Tuesday, November 24, 2009

Sin: The Uncut Version





The heavily edited version of sin, debuting around 900 b.c. in theaters across the Middle East, goes something like this:

DO NOT DO x, y or z, for they are sins.

The Ten Commandments, in other words. Even when they evolved into several thousand commandments, such as do not eat a camel, do not cook a calf in its mother's milk, this was okay because people love to know what the ground rules are so they can get around them.

These rules were a concession, perhaps a training device, because if God had told them what sin really was, it would have BLOWN THEIR MINDS. It still has the capacity to blow people's minds. They would have run screaming into the desert never to return.

So they went along following their rules, and then Jesus came along. Now Jesus did several things straight off that turned the rules on their heads.

First, he focused on what you should do, not what you must not do. In other words, his focus was on mercy not merely justice, on goodness not merely righteousness. On love, not just respect. He was interested in breaking down barriers to goodness, not in setting up limits to evil.

Secondly he said that the spirit of a law was more important than the letter of it. In other words, what did God intend men to do and be? This was more important than a legalistic interpretation. He was seeking to conform the hearts of men to God, not just their bodies.

Thirdly and very critically, he said that the intention of the heart could sin just as much as the action of the body. In other words, the man who looks at a woman lustfully has committed a form of adultery, even if he has done nothing legally wrong against the Law.

Jesus was in fact revealing to us a very different vision of sin:

A sin is any thought, word or action that is contrary to the will of God. It is also the absence of thoughts, words or actions that God does will.

So you can see from this that virtually everyone sins almost continually. There are no rules to follow, to save you from this sin.

Now you may say, "who knows the mind of God? How can we be responsible to do what we cannot possibly know to do? And if we did all these things, would we not be automatons constantly obeying an impossibly demanding ruler?"

Here it may be helpful to think of sin as a state of being, rather than a precise transgression. Sin is a state of disunity with God. It is impossible for someone in an active state of disunion with God to please God. For someone who desires disunity with God, who desires to go his or her own way, of course this definition of sin must be impossible to deal with. Unlike the Law, this definition gives the sinner no place to hide, no way of being externally obedient while being internally disobedient. If you want to run your own life, if you want "freedom from" God, you are in a state of sin. Period. If there are areas of your life you want to segregate from God, keeping those areas to yourself, those areas are sin. For instance, if you want to separate your business dealings from your life in God, your business dealings are sin.

At this point I want to bring up a very interesting quote from Jesus, speaking of his disciples:

"My Father, who has given them to me, is greater than all; no one can snatch them out of my Father's hand.
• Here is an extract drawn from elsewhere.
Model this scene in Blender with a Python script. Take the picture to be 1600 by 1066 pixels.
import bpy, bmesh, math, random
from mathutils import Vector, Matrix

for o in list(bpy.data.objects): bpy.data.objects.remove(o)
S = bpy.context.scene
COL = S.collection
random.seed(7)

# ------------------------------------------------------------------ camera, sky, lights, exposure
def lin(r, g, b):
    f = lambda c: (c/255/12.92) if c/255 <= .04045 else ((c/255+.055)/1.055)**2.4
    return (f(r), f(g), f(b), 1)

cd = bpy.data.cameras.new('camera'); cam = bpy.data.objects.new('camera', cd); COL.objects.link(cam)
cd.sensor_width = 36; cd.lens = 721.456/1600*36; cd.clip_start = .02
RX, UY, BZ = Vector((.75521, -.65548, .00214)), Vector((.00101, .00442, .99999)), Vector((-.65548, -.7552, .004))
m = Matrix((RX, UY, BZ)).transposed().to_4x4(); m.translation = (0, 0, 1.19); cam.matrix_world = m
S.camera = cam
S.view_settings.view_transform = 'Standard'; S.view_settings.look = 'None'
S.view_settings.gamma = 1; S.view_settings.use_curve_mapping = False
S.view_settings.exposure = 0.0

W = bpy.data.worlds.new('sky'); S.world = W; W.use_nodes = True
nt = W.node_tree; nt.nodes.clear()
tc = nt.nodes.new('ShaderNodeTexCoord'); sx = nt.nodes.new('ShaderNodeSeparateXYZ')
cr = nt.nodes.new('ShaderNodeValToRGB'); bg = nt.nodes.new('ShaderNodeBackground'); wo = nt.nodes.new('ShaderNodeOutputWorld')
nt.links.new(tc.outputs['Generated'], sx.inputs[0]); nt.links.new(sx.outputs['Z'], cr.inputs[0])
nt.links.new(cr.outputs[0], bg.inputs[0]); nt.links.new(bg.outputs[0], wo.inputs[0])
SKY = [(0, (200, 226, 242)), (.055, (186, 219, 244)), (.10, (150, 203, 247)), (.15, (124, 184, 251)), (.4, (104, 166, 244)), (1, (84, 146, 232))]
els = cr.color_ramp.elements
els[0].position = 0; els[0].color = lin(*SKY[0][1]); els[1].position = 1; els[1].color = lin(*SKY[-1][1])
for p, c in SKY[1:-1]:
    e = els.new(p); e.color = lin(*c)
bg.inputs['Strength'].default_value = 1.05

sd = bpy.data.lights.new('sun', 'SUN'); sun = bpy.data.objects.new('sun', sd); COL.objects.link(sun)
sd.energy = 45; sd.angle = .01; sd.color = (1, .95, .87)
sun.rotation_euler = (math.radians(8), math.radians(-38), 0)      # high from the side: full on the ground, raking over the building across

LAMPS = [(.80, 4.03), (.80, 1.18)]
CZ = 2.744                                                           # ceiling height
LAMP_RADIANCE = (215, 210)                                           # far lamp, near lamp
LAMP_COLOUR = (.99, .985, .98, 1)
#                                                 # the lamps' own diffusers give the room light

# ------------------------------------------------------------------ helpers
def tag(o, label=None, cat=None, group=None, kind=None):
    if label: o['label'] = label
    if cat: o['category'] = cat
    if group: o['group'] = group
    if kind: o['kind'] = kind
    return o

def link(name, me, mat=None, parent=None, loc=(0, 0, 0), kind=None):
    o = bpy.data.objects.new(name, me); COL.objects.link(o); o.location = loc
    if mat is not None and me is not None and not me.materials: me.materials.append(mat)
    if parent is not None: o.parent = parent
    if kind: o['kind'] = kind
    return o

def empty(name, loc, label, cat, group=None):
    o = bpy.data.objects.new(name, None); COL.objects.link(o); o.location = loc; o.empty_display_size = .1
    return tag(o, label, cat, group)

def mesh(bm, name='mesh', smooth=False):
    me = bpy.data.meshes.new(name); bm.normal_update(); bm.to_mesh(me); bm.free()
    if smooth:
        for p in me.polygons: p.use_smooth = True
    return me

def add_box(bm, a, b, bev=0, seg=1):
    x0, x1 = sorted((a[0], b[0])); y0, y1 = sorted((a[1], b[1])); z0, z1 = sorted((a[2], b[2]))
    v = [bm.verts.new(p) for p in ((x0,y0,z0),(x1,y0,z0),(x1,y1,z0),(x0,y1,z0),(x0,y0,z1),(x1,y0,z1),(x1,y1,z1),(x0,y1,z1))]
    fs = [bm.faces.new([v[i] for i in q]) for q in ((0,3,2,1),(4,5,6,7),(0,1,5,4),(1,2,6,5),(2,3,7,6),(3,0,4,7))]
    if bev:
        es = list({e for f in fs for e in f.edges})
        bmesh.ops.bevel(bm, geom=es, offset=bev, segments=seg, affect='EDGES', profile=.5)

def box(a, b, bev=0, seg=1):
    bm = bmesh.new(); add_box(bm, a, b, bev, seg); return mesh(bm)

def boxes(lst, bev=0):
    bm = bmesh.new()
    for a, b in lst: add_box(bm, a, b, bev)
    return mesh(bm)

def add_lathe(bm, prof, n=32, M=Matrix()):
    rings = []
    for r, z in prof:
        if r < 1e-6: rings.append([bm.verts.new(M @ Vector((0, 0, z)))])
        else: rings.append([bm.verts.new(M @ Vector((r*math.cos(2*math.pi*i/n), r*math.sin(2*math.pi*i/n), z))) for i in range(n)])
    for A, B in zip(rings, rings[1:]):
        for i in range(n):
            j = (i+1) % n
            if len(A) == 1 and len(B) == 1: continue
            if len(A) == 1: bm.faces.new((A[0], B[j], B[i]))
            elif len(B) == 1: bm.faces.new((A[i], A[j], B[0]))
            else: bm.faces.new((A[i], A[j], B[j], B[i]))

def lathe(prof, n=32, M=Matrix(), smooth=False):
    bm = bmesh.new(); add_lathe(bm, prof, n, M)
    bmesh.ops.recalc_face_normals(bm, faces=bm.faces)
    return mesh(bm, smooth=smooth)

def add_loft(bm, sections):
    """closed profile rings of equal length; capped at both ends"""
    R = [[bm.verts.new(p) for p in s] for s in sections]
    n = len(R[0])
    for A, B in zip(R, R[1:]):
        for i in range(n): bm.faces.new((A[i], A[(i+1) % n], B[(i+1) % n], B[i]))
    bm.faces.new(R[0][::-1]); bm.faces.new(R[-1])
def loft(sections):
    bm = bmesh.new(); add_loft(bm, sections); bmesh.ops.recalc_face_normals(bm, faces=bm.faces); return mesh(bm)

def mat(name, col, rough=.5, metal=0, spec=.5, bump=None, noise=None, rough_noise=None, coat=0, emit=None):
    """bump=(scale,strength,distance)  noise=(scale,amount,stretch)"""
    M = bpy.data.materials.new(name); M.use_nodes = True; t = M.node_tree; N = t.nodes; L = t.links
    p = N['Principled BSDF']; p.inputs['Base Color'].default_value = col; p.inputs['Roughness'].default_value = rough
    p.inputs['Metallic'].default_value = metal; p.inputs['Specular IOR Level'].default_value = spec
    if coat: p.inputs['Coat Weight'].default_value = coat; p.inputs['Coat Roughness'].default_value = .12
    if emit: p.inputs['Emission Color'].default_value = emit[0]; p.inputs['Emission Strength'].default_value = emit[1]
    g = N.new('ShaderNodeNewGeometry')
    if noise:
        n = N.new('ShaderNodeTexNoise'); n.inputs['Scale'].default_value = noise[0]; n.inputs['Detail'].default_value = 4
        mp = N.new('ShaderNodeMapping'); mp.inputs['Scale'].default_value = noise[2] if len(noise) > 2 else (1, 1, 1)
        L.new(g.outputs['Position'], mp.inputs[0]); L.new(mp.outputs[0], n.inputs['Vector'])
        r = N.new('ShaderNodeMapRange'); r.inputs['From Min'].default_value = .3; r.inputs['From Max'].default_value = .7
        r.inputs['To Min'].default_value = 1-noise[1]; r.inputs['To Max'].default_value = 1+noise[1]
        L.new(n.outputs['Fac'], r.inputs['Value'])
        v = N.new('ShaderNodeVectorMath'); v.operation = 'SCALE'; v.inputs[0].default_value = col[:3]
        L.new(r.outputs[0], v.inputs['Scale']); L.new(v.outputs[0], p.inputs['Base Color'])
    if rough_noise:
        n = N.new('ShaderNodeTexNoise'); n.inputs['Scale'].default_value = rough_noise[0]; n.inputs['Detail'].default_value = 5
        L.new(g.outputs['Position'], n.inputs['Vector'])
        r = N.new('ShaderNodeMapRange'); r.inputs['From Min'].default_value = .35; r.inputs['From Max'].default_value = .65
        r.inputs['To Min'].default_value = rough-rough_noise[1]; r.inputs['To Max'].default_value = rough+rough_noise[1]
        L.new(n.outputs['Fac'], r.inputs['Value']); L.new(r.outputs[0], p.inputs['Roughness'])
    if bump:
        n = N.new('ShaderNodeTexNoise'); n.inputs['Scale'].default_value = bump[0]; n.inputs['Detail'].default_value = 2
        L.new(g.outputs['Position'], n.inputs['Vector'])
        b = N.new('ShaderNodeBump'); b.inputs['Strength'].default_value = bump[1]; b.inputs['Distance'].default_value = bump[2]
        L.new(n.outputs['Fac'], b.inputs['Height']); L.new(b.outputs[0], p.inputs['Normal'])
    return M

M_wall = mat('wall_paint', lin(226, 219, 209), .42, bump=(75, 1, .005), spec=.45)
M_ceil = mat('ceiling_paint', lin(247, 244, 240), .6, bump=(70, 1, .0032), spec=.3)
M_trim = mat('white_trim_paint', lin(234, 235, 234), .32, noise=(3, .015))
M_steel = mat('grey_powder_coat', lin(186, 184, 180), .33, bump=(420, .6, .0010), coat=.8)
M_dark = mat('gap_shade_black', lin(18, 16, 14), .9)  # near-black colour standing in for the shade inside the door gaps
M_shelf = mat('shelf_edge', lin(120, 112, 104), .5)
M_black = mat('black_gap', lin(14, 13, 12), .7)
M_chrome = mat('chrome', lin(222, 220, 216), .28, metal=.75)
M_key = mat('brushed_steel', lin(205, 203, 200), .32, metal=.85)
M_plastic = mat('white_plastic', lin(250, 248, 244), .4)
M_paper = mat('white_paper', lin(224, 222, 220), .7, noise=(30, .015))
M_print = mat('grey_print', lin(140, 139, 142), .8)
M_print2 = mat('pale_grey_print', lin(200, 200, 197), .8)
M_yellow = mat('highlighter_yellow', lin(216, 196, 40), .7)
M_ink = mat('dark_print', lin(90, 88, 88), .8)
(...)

I and the Father are one."

So on the one hand Jesus is speaking of the Father as greater than himself, on the other hand he is saying that he and the Father are one. Jesus' subserviance to the Father is something that is well documented in the gospels; his mystical unity with the Father is also well attested. This is because Jesus is literally one with God, which is to say that God expresses Himself without limit in Jesus. Jesus has God's spirit in him, he has unity with God, and he is not at all whatsoever in rebellion to Him. Jesus is united to but not identical to the Father. The Father is greater.

Similarly, the means of our escape from the state of sin is unity with God. For God's spirit to dwell with us. It is no more servitude or robotlikeness for someone united with God to serve God, than it would be for a loving wife to remove her husband's shoes. Your will is united to God's will. Sin is the slavery, even if it is done in the name of your own will.

Now people who have God's spirit still sin on occasion, hopefully not too badly. When they do sin, so long as that sin does not consist of a total breach with God, it is treated as a teaching exercise, because God's spirit in them is able to teach them. God knows that it is a difficult world full of troubles and temptations, and that our understanding is limited. The difference is in truly wanting unity with God, obedience to God.

Those who have God in them, are children of God. Children meaning quite literally, those who are in training, who have not yet grown up. The Children are not condemned, because through Jesus Christ who has opened up the way for the Spirit to enter us, we have committed to become united to God. We have come to terms with the One whom we previously rebelled against - indeed He has sought us out for us to make peace with Him and more than peace. Unity.

Holy Father, protect them by the power of your name—the name you gave me—so that they may be one as we are one.